In Nazi-German occupied Paris, Reinhardt reformed the Quintette with some additional musicians. He placed his own son, Lousson Reinhardt and his brother Joseph on rhythm guitar sections, and Hubert Rostaing on clarinet section, replacing Stephane Grappelli on violin. This band was named ‘Django et le Quintette du Hot Club de France’ and sometimes called as Django's ‘Nouveau Quintette’. 
Nazi-German occupation era was difficult time for Gypsy people. Nazi systemically murdered several hundred thousands of Gypsy people, and they also disapproved jazz as lower class music than their classic music. Django Reinhardt and his family faced a big danger by living in Paris, but surprisingly he survived from mass murder by Nazi. He was survived because he was protected by some jazz-lover Nazi officers, notably by Luftwaffe (Nazi-German Air Force) officer Dietrich Schulz-Köhn, nicknamed ‘Doktor Jazz’. However in this era Reinhardt and the Quintette only released few recordings (including ‘Nuages’, his famous composition which later to become a jazz standard) and Reinhardt had to seek other music style to keep them out of Nazi’s watch list.

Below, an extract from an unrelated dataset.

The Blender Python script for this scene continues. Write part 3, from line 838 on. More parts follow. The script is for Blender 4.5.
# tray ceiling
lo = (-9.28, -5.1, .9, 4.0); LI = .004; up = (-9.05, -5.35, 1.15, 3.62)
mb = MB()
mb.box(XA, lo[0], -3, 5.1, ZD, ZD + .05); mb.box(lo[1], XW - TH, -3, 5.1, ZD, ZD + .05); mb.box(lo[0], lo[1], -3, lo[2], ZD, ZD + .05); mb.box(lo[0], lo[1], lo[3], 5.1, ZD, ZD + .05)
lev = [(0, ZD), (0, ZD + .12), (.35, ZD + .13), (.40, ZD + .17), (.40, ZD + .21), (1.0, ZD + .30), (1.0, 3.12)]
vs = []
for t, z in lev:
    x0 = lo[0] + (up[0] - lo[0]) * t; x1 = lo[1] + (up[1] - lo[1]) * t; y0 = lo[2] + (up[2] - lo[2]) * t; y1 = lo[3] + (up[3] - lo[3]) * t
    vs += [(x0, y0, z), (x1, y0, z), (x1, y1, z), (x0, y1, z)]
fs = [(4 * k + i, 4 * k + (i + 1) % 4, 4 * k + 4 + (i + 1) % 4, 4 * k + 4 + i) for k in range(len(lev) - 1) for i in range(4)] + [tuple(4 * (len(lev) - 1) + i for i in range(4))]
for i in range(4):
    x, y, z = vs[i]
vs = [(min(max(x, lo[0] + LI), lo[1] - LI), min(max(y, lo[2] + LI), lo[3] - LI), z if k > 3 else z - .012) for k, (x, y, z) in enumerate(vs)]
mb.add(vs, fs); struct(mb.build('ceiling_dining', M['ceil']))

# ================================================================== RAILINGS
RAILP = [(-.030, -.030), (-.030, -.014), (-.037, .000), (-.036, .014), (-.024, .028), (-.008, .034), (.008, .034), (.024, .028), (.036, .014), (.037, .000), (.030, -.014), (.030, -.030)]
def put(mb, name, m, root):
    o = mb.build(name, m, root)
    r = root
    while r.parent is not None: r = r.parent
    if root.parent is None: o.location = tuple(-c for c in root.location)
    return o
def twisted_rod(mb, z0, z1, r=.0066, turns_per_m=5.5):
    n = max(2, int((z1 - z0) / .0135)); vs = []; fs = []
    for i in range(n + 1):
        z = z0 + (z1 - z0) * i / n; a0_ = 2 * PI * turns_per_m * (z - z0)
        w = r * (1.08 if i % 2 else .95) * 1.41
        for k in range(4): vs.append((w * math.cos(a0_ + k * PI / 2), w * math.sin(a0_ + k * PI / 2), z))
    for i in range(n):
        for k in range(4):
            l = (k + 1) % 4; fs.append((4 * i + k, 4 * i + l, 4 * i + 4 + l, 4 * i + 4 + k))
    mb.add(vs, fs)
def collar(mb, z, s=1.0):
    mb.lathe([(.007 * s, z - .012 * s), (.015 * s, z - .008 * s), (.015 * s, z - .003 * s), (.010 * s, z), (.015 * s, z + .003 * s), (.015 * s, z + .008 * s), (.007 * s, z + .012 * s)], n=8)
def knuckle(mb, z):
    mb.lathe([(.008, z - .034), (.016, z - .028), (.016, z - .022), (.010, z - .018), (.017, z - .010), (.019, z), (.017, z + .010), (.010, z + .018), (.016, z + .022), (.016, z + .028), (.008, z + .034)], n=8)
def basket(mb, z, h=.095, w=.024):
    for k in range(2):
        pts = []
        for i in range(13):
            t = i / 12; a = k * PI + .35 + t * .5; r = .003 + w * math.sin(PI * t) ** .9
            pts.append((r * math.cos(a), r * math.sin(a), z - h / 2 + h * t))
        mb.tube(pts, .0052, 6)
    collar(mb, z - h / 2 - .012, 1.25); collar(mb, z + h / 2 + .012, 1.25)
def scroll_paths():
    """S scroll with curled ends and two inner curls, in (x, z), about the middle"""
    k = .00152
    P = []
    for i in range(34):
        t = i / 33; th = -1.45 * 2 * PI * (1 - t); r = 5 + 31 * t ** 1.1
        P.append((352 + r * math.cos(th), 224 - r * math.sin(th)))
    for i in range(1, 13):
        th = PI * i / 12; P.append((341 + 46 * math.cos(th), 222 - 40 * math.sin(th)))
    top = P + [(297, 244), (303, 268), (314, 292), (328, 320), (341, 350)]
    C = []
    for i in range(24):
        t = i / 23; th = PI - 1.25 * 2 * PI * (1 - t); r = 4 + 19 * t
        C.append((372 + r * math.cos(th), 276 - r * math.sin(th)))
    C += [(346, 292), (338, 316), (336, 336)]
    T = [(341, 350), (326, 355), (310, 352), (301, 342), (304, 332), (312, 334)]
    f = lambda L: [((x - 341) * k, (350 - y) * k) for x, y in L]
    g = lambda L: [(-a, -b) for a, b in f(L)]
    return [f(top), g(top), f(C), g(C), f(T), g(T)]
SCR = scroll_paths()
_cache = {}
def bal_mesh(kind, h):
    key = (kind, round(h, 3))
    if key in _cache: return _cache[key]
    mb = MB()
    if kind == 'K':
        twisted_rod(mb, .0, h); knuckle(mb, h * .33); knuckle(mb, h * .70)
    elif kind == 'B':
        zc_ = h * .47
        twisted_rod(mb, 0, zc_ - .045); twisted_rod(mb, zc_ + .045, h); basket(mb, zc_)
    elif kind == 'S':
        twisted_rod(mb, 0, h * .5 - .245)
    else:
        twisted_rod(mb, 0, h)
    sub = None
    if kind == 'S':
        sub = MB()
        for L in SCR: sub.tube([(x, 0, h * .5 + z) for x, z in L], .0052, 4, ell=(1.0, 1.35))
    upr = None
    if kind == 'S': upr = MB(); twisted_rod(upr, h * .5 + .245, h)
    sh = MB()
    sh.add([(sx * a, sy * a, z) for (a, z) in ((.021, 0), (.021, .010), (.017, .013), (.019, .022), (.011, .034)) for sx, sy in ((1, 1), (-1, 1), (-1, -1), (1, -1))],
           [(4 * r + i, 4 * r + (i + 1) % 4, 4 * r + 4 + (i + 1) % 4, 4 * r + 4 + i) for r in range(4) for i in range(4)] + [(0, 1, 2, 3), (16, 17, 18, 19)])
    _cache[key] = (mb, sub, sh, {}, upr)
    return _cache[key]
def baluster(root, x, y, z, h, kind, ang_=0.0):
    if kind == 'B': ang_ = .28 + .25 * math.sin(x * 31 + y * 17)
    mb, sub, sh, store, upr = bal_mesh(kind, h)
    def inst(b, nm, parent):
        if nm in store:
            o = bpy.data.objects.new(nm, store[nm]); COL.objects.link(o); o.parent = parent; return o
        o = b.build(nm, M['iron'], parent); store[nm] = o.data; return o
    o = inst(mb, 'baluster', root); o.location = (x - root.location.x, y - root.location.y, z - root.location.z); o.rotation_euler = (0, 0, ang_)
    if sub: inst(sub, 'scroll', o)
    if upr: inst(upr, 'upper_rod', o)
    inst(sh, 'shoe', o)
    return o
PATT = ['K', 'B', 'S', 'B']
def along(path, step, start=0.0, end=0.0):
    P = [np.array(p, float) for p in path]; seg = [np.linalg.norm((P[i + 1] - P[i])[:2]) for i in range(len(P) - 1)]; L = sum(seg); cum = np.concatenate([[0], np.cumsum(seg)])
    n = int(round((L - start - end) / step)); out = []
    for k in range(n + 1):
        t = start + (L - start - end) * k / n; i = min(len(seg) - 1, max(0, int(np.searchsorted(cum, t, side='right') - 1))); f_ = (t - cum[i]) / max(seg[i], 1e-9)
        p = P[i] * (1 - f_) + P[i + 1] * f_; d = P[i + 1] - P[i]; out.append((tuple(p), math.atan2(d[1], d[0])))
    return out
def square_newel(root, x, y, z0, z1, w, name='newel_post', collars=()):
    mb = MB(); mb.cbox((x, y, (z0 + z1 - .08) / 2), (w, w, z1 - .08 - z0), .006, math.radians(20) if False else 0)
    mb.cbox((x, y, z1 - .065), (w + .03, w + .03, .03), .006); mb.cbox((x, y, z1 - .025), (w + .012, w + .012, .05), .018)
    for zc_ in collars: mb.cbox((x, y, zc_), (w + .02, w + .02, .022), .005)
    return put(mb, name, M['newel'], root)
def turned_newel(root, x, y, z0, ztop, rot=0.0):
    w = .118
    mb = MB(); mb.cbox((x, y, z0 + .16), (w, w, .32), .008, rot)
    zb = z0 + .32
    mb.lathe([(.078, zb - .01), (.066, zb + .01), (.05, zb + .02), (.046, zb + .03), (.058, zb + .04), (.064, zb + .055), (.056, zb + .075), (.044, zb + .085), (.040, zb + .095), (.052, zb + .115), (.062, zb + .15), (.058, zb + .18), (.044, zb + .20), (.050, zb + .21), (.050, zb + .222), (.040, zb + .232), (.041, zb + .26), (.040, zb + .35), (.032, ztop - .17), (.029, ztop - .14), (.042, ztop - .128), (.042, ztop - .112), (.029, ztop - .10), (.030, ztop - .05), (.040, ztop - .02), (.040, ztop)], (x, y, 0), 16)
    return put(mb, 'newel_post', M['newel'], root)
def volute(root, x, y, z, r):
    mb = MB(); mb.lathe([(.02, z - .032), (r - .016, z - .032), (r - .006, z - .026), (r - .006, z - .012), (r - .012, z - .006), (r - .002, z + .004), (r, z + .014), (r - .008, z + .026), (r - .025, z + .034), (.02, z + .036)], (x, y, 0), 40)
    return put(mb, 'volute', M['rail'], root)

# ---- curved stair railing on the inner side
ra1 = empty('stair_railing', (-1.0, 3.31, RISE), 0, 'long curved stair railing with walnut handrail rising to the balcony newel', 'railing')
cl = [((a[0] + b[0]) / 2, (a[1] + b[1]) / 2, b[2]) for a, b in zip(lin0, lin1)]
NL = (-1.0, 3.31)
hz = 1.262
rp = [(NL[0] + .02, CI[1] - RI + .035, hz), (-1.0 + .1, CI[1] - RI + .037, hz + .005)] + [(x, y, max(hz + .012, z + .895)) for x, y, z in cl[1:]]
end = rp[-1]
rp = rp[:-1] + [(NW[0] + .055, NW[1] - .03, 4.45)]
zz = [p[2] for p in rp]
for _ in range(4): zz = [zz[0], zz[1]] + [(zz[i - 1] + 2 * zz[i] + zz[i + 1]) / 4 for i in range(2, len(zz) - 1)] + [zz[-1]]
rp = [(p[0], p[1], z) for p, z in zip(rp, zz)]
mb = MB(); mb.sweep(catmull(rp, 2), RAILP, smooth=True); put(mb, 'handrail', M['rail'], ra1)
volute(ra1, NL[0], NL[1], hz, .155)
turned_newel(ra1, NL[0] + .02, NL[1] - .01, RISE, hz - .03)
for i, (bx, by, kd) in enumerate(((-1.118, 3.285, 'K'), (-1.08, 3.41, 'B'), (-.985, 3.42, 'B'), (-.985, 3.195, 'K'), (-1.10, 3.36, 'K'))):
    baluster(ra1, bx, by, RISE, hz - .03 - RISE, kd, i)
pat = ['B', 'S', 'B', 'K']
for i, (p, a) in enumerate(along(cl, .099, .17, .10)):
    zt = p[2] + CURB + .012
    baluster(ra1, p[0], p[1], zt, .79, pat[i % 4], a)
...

Reinhardt reunited with Grappelli shortly after the war in England. In 1946 the Quintette started a concert tour in US, which was a big hit at that time. The Quintette played together with Duke Ellington and his orchestra, and gained big applause by audience. Django Reinhardt returned to France in February 1947. The Quintette did some music project until 1948, when Reinhardt started to show some behavioral change. Reinhardt would wander off to beach or park, skip his own concerts, or show up on concert without guitar. In 1949 he recorded his last album ‘Djangology’.
Reinhardt died on 16 May 1953 by brain hemorrhage, at age 43. But his legacy in Gypsy jazz music still influence our jazz world today.